During its three-year existence, Virgin Trains East Coast (VTEC) was one of the highest-performing long-distance passenger franchises in terms of customer satisfaction and generated an operating profit of £260m in the year prior to its termination.

However, the operating surplus did not fully cover the premium obligations in VTEC’s contract with the DfT. VTEC had to forego the £165m parent company guarantee it committed to the DfT when the franchise was let. In January 2018 the franchise went into technical default when the funds available from the parent company to prop up the franchise finally ran out. The franchise was terminated in June 2018 and operations transferred to the so-called operator of last resort under the London and North Eastern Railway (LNER) brand.

The Transport Select Committee found that revenue fell short of expectations from the first day of the franchise and the passenger growth anticipated in the bid never materialised. The report states that Stagecoach and Virgin “built very little resilience into their bid” and their assessment of the financial risks in their bid was “wholly inadequate.” The committee therefore concludes that Stagecoach and Virgin must take prime responsibility for the failure of the franchise.

The DfT also comes under fire for its lacklustre management of the bid process. Unrealistic benchmarks in the Invitation to Tender and a lack of boundaries to ensure bidders made sustainable offers led to a culture of overbidding.

“The DfT’s financial stress testing of the bids was not robust enough,” the report states. “If the DfT had conducted appropriate due diligence and identified weaknesses in the assumptions underpinning the bid, it may not have been in this position today.”

The DfT is criticised for failing to find an early contractual solution to VTEC’s problems when the franchisee’s financial difficulties first became apparent. At the time the franchise was let, the DfT had a policy of not renegotiating contracts and the report notes that renegotiation might have set a precedent for other struggling franchises, which may not be in the best interests of the taxpayer or the franchise market.

With early termination of the contract, the exchequer will no longer receive all of the £2bn in premium payments anticipated over the remainder of the franchise term.

Network Rail not to blame

The committee concludes that none of the responsibility for the failure of the franchise can be attributed to infrastructure manager Network Rail (NR), which has completed all of the upgrades it had committed to delivering on the East Coast Main Line (ECML) when the franchise was let.

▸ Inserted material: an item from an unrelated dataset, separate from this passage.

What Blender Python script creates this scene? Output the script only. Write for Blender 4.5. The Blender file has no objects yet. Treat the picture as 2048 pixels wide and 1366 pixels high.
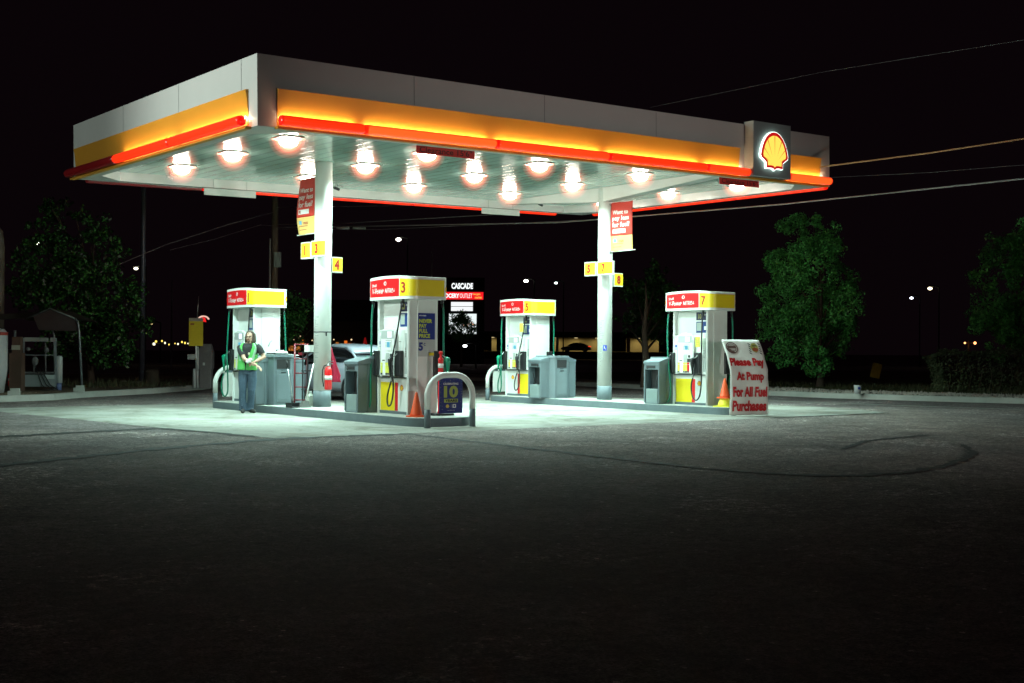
import bpy, bmesh, math, random
from mathutils import Vector, Matrix, Euler
import numpy as np
R = math.radians
rnd = random.Random(7)
SC = bpy.context.scene
COL = SC.collection

# ---------------------------------------------------------------- camera
cam_d = bpy.data.cameras.new("camera"); cam = bpy.data.objects.new("camera", cam_d); COL.objects.link(cam)
CP = Vector((-8.7056, -17.593, 1.2885)); YAW, PIT, ROLL, FPX = R(52.02417), R(0.43629), R(0.39732), 2490.951
_F = Vector((math.cos(YAW)*math.cos(PIT), math.sin(YAW)*math.cos(PIT), math.sin(PIT)))
_Rr = Vector((math.sin(YAW), -math.cos(YAW), 0)); _U = _Rr.cross(_F)
_R2 = _Rr*math.cos(ROLL)+_U*math.sin(ROLL); _U2 = _U*math.cos(ROLL)-_Rr*math.sin(ROLL)
M = Matrix.Identity(4)
for i in range(3):
    M[i][0] = _R2[i]; M[i][1] = _U2[i]; M[i][2] = -_F[i]; M[i][3] = CP[i]
cam.matrix_world = M
cam_d.sensor_width = 36; cam_d.lens = 36*FPX/2048; cam_d.clip_end = 3000; cam_d.clip_start = .1
SC.camera = cam
# ---------------------------------------------------------------- world (night)
w = bpy.data.worlds.new("World"); SC.world = w; w.use_nodes = True
nt = w.node_tree; bg = nt.nodes["Background"]
bg.inputs[0].default_value = (0.0026, 0.0012, 0.0019, 1); bg.inputs[1].default_value = 1.0
SC.view_settings.view_transform = 'Standard'; SC.view_settings.look = 'None'
SC.view_settings.exposure = 0; SC.view_settings.gamma = 1
SC.cycles.max_bounces = 6; SC.cycles.transparent_max_bounces = 12
SC.cycles.sample_clamp_indirect = 4
FIX_W = 160.0                                    # watts of one canopy fixture
LIGHTC = (0.64, 1.0, 0.91)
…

DfT and VTEC assumed further enhancements would take place beyond 2019, but there was no formal funding commitment to these at the time of contract award. These upgrades will now take place later than originally planned, and the report notes that this delay would have undermined revenue growth beyond 2019, but it did not directly contribute to the early termination of the franchise.

Partnership

Secretary of state for transport Mr Chris Grayling also draws criticism in the report for failing to define a clear plan and timescales for the interim operating period between the default and the letting of a new commercial franchise. The report recommends that the secretary of state should set out how long he expects the operator of last resort to run the franchise, and how the DfT will manage operational and financial risk until the new franchise starts.

The DfT plans to launch the so-called East Coast Partnership (ECP) in 2020. This new operating model is intended to achieve closer integration between train operator and infrastructure manager, with management of the ECML and the ICEC franchise coming “under one roof.”

The report welcomes this move, but notes that the “mechanics and complexity of the current regulatory environment has meant that all previous attempts to establish deep alliances have not worked.” It warns that the operating model for ECP might not deliver the government’s anticipated improvements in performance and risks adding an extra layer of complexity to the running of the ECML.

With the government now openly proposing a franchising review next year, the report recommends that consideration must be given to the financial and regulatory framework required to support partnership working between infrastructure managers and train operators and expresses concern that if this is not done, “future operations on a major part of the UK’s network will be captive to a concept for which there is no plan or impact assessment.”